Dataset entries:

--

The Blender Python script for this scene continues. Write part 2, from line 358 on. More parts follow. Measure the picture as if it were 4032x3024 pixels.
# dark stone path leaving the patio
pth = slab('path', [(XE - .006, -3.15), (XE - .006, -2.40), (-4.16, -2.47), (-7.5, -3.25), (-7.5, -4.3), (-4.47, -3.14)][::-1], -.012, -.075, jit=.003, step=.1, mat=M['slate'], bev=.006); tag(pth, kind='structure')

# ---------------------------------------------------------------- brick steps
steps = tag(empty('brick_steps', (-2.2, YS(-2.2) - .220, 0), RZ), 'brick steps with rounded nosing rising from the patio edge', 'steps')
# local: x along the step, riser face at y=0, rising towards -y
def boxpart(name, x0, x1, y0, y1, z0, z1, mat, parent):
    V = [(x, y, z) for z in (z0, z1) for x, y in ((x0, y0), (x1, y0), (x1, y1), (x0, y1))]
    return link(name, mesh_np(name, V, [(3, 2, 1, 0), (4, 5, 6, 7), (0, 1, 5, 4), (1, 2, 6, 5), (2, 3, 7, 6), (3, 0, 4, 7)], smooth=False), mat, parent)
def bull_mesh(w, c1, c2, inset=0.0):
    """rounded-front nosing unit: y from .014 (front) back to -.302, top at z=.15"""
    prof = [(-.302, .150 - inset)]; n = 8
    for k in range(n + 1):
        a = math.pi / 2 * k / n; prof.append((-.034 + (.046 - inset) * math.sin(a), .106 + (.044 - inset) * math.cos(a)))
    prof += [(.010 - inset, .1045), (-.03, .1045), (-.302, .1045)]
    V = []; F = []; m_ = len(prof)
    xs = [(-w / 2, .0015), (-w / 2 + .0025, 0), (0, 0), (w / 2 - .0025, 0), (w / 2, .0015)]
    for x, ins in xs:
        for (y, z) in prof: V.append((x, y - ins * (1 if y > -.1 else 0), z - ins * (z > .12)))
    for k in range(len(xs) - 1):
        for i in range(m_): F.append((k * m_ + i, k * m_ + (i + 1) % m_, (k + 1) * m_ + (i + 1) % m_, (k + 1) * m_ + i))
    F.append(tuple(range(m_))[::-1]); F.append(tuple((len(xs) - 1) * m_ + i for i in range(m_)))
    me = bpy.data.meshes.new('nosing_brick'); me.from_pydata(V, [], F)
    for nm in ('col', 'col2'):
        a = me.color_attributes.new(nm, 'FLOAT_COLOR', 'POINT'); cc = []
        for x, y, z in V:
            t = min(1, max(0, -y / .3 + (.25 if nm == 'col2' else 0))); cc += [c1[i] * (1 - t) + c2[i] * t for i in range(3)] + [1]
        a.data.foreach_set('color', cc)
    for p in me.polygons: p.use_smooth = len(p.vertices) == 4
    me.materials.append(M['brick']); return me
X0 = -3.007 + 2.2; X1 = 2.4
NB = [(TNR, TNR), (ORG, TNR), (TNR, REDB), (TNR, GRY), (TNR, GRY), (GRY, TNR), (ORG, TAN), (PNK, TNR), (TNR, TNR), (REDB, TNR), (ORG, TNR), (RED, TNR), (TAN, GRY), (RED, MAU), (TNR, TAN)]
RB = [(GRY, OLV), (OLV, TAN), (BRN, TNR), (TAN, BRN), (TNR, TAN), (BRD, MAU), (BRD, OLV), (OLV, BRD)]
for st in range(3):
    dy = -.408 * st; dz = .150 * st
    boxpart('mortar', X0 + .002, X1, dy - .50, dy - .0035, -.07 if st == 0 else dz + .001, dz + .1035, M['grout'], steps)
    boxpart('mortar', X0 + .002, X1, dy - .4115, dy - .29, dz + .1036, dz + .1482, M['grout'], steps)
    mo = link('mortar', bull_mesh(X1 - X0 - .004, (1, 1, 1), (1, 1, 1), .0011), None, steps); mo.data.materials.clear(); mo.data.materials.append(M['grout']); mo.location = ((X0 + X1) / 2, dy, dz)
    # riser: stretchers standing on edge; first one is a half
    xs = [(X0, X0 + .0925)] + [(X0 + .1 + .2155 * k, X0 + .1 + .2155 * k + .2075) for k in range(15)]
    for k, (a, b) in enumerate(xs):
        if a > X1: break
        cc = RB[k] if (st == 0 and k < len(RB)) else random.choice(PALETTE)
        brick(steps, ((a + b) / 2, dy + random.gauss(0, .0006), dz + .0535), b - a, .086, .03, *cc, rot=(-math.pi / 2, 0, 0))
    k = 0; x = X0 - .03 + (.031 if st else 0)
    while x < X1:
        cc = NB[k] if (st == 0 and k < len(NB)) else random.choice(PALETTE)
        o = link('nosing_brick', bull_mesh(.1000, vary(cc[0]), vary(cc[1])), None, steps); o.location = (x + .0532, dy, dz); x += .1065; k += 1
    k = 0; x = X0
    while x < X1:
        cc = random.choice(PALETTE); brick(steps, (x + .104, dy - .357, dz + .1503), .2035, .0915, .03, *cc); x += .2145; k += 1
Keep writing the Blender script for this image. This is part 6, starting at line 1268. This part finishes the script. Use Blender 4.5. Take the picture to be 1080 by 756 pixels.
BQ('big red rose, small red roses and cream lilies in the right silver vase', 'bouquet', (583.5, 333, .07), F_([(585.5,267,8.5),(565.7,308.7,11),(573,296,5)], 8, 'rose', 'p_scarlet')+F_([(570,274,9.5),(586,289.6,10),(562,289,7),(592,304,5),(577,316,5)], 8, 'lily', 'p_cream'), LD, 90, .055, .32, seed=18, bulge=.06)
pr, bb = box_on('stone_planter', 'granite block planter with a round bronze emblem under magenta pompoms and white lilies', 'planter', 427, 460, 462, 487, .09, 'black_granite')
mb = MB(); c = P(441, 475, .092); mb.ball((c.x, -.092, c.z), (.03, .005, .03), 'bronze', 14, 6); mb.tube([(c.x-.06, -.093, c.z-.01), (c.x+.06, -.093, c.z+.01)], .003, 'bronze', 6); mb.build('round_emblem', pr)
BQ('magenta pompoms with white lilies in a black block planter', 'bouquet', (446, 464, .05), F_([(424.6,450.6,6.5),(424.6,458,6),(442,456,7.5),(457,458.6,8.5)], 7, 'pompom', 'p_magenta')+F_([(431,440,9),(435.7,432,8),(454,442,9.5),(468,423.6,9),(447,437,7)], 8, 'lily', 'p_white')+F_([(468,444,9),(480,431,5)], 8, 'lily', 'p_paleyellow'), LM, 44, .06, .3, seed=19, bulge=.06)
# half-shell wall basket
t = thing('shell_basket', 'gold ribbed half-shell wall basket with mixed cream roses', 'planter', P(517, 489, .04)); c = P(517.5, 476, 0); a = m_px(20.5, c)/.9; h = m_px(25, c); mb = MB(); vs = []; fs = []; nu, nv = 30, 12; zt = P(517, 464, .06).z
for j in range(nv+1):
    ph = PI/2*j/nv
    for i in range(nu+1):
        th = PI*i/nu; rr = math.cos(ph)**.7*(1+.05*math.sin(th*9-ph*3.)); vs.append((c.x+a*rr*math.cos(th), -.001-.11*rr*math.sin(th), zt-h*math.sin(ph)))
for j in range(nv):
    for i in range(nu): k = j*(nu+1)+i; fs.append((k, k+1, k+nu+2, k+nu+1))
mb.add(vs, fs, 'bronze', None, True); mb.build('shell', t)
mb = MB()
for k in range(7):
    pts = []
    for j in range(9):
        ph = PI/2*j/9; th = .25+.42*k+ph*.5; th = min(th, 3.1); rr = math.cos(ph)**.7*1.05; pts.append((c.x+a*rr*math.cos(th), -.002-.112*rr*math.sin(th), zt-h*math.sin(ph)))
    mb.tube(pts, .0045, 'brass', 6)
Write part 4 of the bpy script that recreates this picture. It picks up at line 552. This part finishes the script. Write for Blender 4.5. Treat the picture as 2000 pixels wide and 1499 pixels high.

--

Given task: Set out the complete listing exactly as shown.

Problem solution:
The Blender Python script for this scene continues. Write part 2, from line 358 on. More parts follow. Measure the picture as if it were 4032x3024 pixels.
# dark stone path leaving the patio
pth = slab('path', [(XE - .006, -3.15), (XE - .006, -2.40), (-4.16, -2.47), (-7.5, -3.25), (-7.5, -4.3), (-4.47, -3.14)][::-1], -.012, -.075, jit=.003, step=.1, mat=M['slate'], bev=.006); tag(pth, kind='structure')

# ---------------------------------------------------------------- brick steps
steps = tag(empty('brick_steps', (-2.2, YS(-2.2) - .220, 0), RZ), 'brick steps with rounded nosing rising from the patio edge', 'steps')
# local: x along the step, riser face at y=0, rising towards -y
def boxpart(name, x0, x1, y0, y1, z0, z1, mat, parent):
    V = [(x, y, z) for z in (z0, z1) for x, y in ((x0, y0), (x1, y0), (x1, y1), (x0, y1))]
    return link(name, mesh_np(name, V, [(3, 2, 1, 0), (4, 5, 6, 7), (0, 1, 5, 4), (1, 2, 6, 5), (2, 3, 7, 6), (3, 0, 4, 7)], smooth=False), mat, parent)
def bull_mesh(w, c1, c2, inset=0.0):
    """rounded-front nosing unit: y from .014 (front) back to -.302, top at z=.15"""
    prof = [(-.302, .150 - inset)]; n = 8
    for k in range(n + 1):
        a = math.pi / 2 * k / n; prof.append((-.034 + (.046 - inset) * math.sin(a), .106 + (.044 - inset) * math.cos(a)))
    prof += [(.010 - inset, .1045), (-.03, .1045), (-.302, .1045)]
    V = []; F = []; m_ = len(prof)
    xs = [(-w / 2, .0015), (-w / 2 + .0025, 0), (0, 0), (w / 2 - .0025, 0), (w / 2, .0015)]
    for x, ins in xs:
        for (y, z) in prof: V.append((x, y - ins * (1 if y > -.1 else 0), z - ins * (z > .12)))
    for k in range(len(xs) - 1):
        for i in range(m_): F.append((k * m_ + i, k * m_ + (i + 1) % m_, (k + 1) * m_ + (i + 1) % m_, (k + 1) * m_ + i))
    F.append(tuple(range(m_))[::-1]); F.append(tuple((len(xs) - 1) * m_ + i for i in range(m_)))
    me = bpy.data.meshes.new('nosing_brick'); me.from_pydata(V, [], F)
    for nm in ('col', 'col2'):
        a = me.color_attributes.new(nm, 'FLOAT_COLOR', 'POINT'); cc = []
        for x, y, z in V:
            t = min(1, max(0, -y / .3 + (.25 if nm == 'col2' else 0))); cc += [c1[i] * (1 - t) + c2[i] * t for i in range(3)] + [1]
        a.data.foreach_set('color', cc)
    for p in me.polygons: p.use_smooth = len(p.vertices) == 4
    me.materials.append(M['brick']); return me
X0 = -3.007 + 2.2; X1 = 2.4
NB = [(TNR, TNR), (ORG, TNR), (TNR, REDB), (TNR, GRY), (TNR, GRY), (GRY, TNR), (ORG, TAN), (PNK, TNR), (TNR, TNR), (REDB, TNR), (ORG, TNR), (RED, TNR), (TAN, GRY), (RED, MAU), (TNR, TAN)]
RB = [(GRY, OLV), (OLV, TAN), (BRN, TNR), (TAN, BRN), (TNR, TAN), (BRD, MAU), (BRD, OLV), (OLV, BRD)]
for st in range(3):
    dy = -.408 * st; dz = .150 * st
    boxpart('mortar', X0 + .002, X1, dy - .50, dy - .0035, -.07 if st == 0 else dz + .001, dz + .1035, M['grout'], steps)
    boxpart('mortar', X0 + .002, X1, dy - .4115, dy - .29, dz + .1036, dz + .1482, M['grout'], steps)
    mo = link('mortar', bull_mesh(X1 - X0 - .004, (1, 1, 1), (1, 1, 1), .0011), None, steps); mo.data.materials.clear(); mo.data.materials.append(M['grout']); mo.location = ((X0 + X1) / 2, dy, dz)
    # riser: stretchers standing on edge; first one is a half
    xs = [(X0, X0 + .0925)] + [(X0 + .1 + .2155 * k, X0 + .1 + .2155 * k + .2075) for k in range(15)]
    for k, (a, b) in enumerate(xs):
        if a > X1: break
        cc = RB[k] if (st == 0 and k < len(RB)) else random.choice(PALETTE)
        brick(steps, ((a + b) / 2, dy + random.gauss(0, .0006), dz + .0535), b - a, .086, .03, *cc, rot=(-math.pi / 2, 0, 0))
    k = 0; x = X0 - .03 + (.031 if st else 0)
    while x < X1:
        cc = NB[k] if (st == 0 and k < len(NB)) else random.choice(PALETTE)
        o = link('nosing_brick', bull_mesh(.1000, vary(cc[0]), vary(cc[1])), None, steps); o.location = (x + .0532, dy, dz); x += .1065; k += 1
    k = 0; x = X0
    while x < X1:
        cc = random.choice(PALETTE); brick(steps, (x + .104, dy - .357, dz + .1503), .2035, .0915, .03, *cc); x += .2145; k += 1
Keep writing the Blender script for this image. This is part 6, starting at line 1268. This part finishes the script. Use Blender 4.5. Take the picture to be 1080 by 756 pixels.
BQ('big red rose, small red roses and cream lilies in the right silver vase', 'bouquet', (583.5, 333, .07), F_([(585.5,267,8.5),(565.7,308.7,11),(573,296,5)], 8, 'rose', 'p_scarlet')+F_([(570,274,9.5),(586,289.6,10),(562,289,7),(592,304,5),(577,316,5)], 8, 'lily', 'p_cream'), LD, 90, .055, .32, seed=18, bulge=.06)
pr, bb = box_on('stone_planter', 'granite block planter with a round bronze emblem under magenta pompoms and white lilies', 'planter', 427, 460, 462, 487, .09, 'black_granite')
mb = MB(); c = P(441, 475, .092); mb.ball((c.x, -.092, c.z), (.03, .005, .03), 'bronze', 14, 6); mb.tube([(c.x-.06, -.093, c.z-.01), (c.x+.06, -.093, c.z+.01)], .003, 'bronze', 6); mb.build('round_emblem', pr)
BQ('magenta pompoms with white lilies in a black block planter', 'bouquet', (446, 464, .05), F_([(424.6,450.6,6.5),(424.6,458,6),(442,456,7.5),(457,458.6,8.5)], 7, 'pompom', 'p_magenta')+F_([(431,440,9),(435.7,432,8),(454,442,9.5),(468,423.6,9),(447,437,7)], 8, 'lily', 'p_white')+F_([(468,444,9),(480,431,5)], 8, 'lily', 'p_paleyellow'), LM, 44, .06, .3, seed=19, bulge=.06)
# half-shell wall basket
t = thing('shell_basket', 'gold ribbed half-shell wall basket with mixed cream roses', 'planter', P(517, 489, .04)); c = P(517.5, 476, 0); a = m_px(20.5, c)/.9; h = m_px(25, c); mb = MB(); vs = []; fs = []; nu, nv = 30, 12; zt = P(517, 464, .06).z
for j in range(nv+1):
    ph = PI/2*j/nv
    for i in range(nu+1):
        th = PI*i/nu; rr = math.cos(ph)**.7*(1+.05*math.sin(th*9-ph*3.)); vs.append((c.x+a*rr*math.cos(th), -.001-.11*rr*math.sin(th), zt-h*math.sin(ph)))
for j in range(nv):
    for i in range(nu): k = j*(nu+1)+i; fs.append((k, k+1, k+nu+2, k+nu+1))
mb.add(vs, fs, 'bronze', None, True); mb.build('shell', t)
mb = MB()
for k in range(7):
    pts = []
    for j in range(9):
        ph = PI/2*j/9; th = .25+.42*k+ph*.5; th = min(th, 3.1); rr = math.cos(ph)**.7*1.05; pts.append((c.x+a*rr*math.cos(th), -.002-.112*rr*math.sin(th), zt-h*math.sin(ph)))
    mb.tube(pts, .0045, 'brass', 6)
Write part 4 of the bpy script that recreates this picture. It picks up at line 552. This part finishes the script. Write for Blender 4.5. Treat the picture as 2000 pixels wide and 1499 pixels high.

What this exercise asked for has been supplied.